21 de fevereiro de 2012

Guião - Respostas ao questionário 4


“Sermão de Santo António aos peixes” (1654)
do Padre António Vieira




Compreensão/Interpretação 4 (p. 69) – cap. IV

Neste cap., Vieira repreende os peixes em geral, criticando neles comportamentos condenáveis nos homens.

1. A frase “A primeira cousa que me desedifica, peixes, de vós, é que vos comeis uns aos outros” (ll. 3-4) simboliza algo semelhante na sociedade humana: os homens dominam, oprimem e exploram os seus semelhantes.

1.1. Os estudiosos de Vieira referem-se a esta prática através do termo “antropofagia social”. Neste contexto, a expressão significa que as práticas da opressão e da exploração são metaforicamente atos de canibalismo porque os homens se “alimentam” (subjugam, dominam) de outros homens para aumentar o seu poder  e as suas riquezas.

2., 2.1 e 2.1.1. O problema é mais grave pois “os [peixes] grandes comem os pequenos” (ll. 5-6) – Na sociedade humana, esse facto significa metaforicamente que os homens mais poderosos e ricos dominam e subjugam os mais vulneráveis e os desfavorecidos. É mais grave que assim seja porque – como se dominam os mais frágeis – a injustiça e a desumanidade de quem oprime e explora são maiores.

2.2. Exemplos dos nossos dias em que “os grandes comem os pequenos”:
- Os empresários sem escrúpulos explorarem os trabalhadores,
- Alguns políticos serem prepotentes,
- Uma maioria étnica/religiosa/etc. discriminar os indivíduos de outras etnias, religiões, etc.

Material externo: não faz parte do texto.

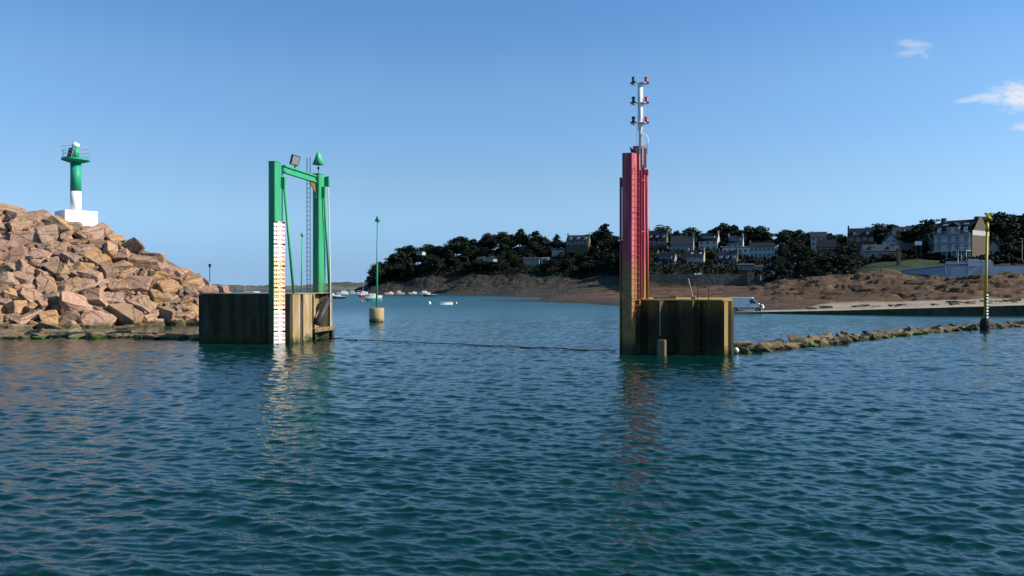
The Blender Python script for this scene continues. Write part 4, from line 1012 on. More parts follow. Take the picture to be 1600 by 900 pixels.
def beach_stones():
    rg = random.Random(8); lib = [boulder_mesh(2500 + k, (1, 0.8, 0.55), ROCK_DARK, 0.06, 'stone') for k in range(5)]
    for k in range(46):
        px = rg.choice((rg.uniform(1260, 1300), rg.uniform(1330, 1430), rg.uniform(1440, 1600), rg.uniform(1470, 1600)))
        d = np.interp(px, [1250, 1450, 1600], [134, 128, 127]) + rg.uniform(0, 5 if px < 1450 else 9)
        r = rg.choice((0.35, 0.5, 0.5, 0.8, 1.1))
        o = bpy.data.objects.new('beach_rock', rg.choice(lib)); C.objects.link(o); o.scale = (r * rg.uniform(1.1, 2.2), r, r * rg.uniform(0.7, 1.0))
        o.location = G(px, d, h1(px, d) + 0.1 * r); o.rotation_euler = (0, 0, R(rg.uniform(-30, 30)))
        z_ = 'on the near end of the beach' if px < 1320 else 'on the middle of the beach' if px < 1440 else 'on the beach near the yellow pole'
        w_ = 'big' if r > 1 else 'mid-sized' if r > 0.6 else 'small'
        tag(o, f"{w_} dark rock {z_} behind the slipway", 'rock', f"{w_} dark beach rocks {z_}")
ROCK_DARK = rock_mat('rock_dark', (0.07, 0.055, 0.042), (0.11, 0.085, 0.065), (0.05, 0.04, 0.03), False)
beach_stones()

# ------------------------------------------------------------------ van and person
def van():
    p = G(1166.0, 131.6, 0.22)
    t = thing('white_van', 'white panel van parked on the slipway facing right', 'van', p, R(-22))
    L, Wd = 5.45, 2.0
    prof = [(-2.70, 0.42), (-2.72, 1.2), (-2.62, 2.22), (-2.5, 2.32), (0.9, 2.32), (1.15, 2.26), (2.02, 1.34), (2.62, 1.08), (2.74, 0.85), (2.76, 0.40), (2.3, 0.34), (-2.3, 0.34)]
    def arc(cx):      # wheel arch outline
        return [(cx + 0.44 * math.cos(a), 0.34 + 0.44 * math.sin(a)) for a in np.linspace(0, math.pi, 9)]
    outline = prof[:10] + arc(1.83) + arc(-1.62)
    def side(inset, pts): return pts
    n = len(outline); vs = []; fs = []
    for yy in (-1, 1):
        for (x, z) in outline:
            tum = 0.10 * max(0, (z - 1.25)) + (0.0 if z > 0.5 else 0.0)
            vs.append((x, yy * (Wd / 2 - tum), z))
    fs = [(i, (i + 1) % n, n + (i + 1) % n, n + i) for i in range(n)]
    bm = bmesh.new(); bv = [bm.verts.new(v) for v in vs]
    for f in fs: bm.faces.new([bv[i] for i in f])
    bm.faces.new(bv[:n][::-1]); bm.faces.new(bv[n:])
    bmesh.ops.recalc_face_normals(bm, faces=bm.faces)
    bmesh.ops.triangulate(bm, faces=[f for f in bm.faces if len(f.verts) > 4])
    me = bpy.data.meshes.new('van_body'); bm.to_mesh(me); bm.free(); me.materials.append(M_white); link('body', me, t)
    def sidey(z, s): return s * (Wd / 2 - 0.10 * max(0, z - 1.25))
    for s in (-1,):
        w = MB(); pts = [(0.62, 1.36), (0.62, 2.0), (1.10, 2.02), (1.72, 1.40), (1.66, 1.36)]
        w.add([(x, sidey(z, s) + s * 0.006, z) for x, z in pts], [tuple(range(5))]); w.build('side_window', M_win, t)
        w = MB(); w.bx(-1.1, 1.3, s * 1.012 - 0.012, s * 1.012 + 0.012, 0.50, 0.68); w.build('rub_strip', M_dark, t, bevel=0.01)
        for x in (0.22, 0.60):
            h = MB(); h.bx(x - 0.06, x + 0.08, s * 1.02 - 0.02, s * 1.02 + 0.02, 1.12, 1.2); h.build('handle', M_dark, t)
        for x in (0.42, -0.98):
            h = MB(); h.bx(x - 0.008, x + 0.008, s * 1.004 - 0.006, s * 1.004 + 0.004, 0.72, 1.25); h.build('door_seam', M_galv, t)
        h = MB(); h.bx(-2.6, 0.4, s * 1.004 - 0.006, s * 1.004 + 0.004, 1.235, 1.25); h.build('side_crease', M_galv, t)
        m = MB(); m.box((1.42, s * 1.10, 1.48), (0.14, 0.22, 0.34)); m.build('mirror', M_dark, t, bevel=0.03)
        b = MB(); b.bx(2.50, 2.70, s * 0.9 - 0.1, s * 0.9 + 0.11, 0.95, 1.12); b.build('headlight', M_galv, t)
    w = MB(); w.add([(1.19, -0.86, 2.235), (1.19, 0.86, 2.235), (2.01, 0.95, 1.366), (2.01, -0.95, 1.366)], [(0, 3, 2, 1)]); w.build('windscreen', M_win, t)
    b = MB(); b.bx(2.70, 2.80, -0.95, 0.95, 0.36, 0.62); b.build('front_bumper', M_dark, t, bevel=0.02)
    for x in (1.83, -1.62):
        for s in (-1, 1):
            w = MB(); w.cyl((x, s * 0.98, 0.335), (x, s * 0.76, 0.335), 0.335, None, 22); wo = w.build('wheel', M_rubber, t)
            w = MB(); w.cyl((x, s * 0.99, 0.335), (x, s * 0.975, 0.335), 0.20, None, 16); w.build('rim', M_galv, wo)
van()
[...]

3. Relação estabelecida entre as críticas formuladas por Santo Agostinho aos peixes e as enunciadas por Vieira (ll. 14-17): Santo Agostinho, para ensinar os homens, através da sua pregação, aludiu ao exemplo dos peixes. Vieira fará o oposto: pregará aos peixes e ilustrará os seus ensinamentos com casos de homens.

4. Na frase “Cuidais que só os Tapuias se comem uns aos outros? Muito maior açougue[1] é o de cá, muito mais se comem os brancos.” (ll. 21-22), estabelece-se uma comparação em que se criticam os homens brancos: embora os Tapuias sejam canibais, não comem tantos homens como aqueles que, metaforicamente, são devorados (oprimidos) na carnificina que existe entre os brancos.

5. As formas verbais alusivas à visão (ll. 14-28) como «mostrou-lhos», «vejais», «olhai», «olhar» e «vedes», permitem representar os factos de modo mais vivo, acentuado o apelo, visando confrontar os ouvintes com essa realidade.

6. Resumindo o que acontece com um homem que acaba de morrer (ll. 29-37), podemos dizer que, de forma insensível, as outras pessoas, incluindo a própria mulher, esquecem-no e procuram apoderar-se dos bens do defunto.

6.1. O uso do paralelismo sintático das orações que se iniciam pela forma verbal “come-o” e as suas variantes (ll. 30-37) permite dar conta das inúmeras pessoas que, de forma voraz, se procuram apoderar das posses de um homem que acaba de morrer; acentua, pois, a quantidade e a voracidade dos predadores.

7. Nas linhas 44-50, censura-se o sistema judicial: se um cidadão tiver assuntos a resolver em tribunal, verá que todos os agentes judiciais partciparão na dilapidação dos seus bens.

[…]

8.2. Nas linhas 76-78, a gradação (“multem”, “defraudem”, “comam, traguem e devorem”) dá conta do processo crescente e avassalador da exploração e da opressão dos mais fracos.

[…]

12. No fim deste capítulo, Santo António serve de exemplo porque não sofreu da ignorância e da vaidade dos outros e não caiu nos erros destes. Na verdade, em lugar de «ser pescado», foi ele que «pescou» vários fiéis para pôr no caminho da virtude.


[1] “açougue” – matança, carnificina.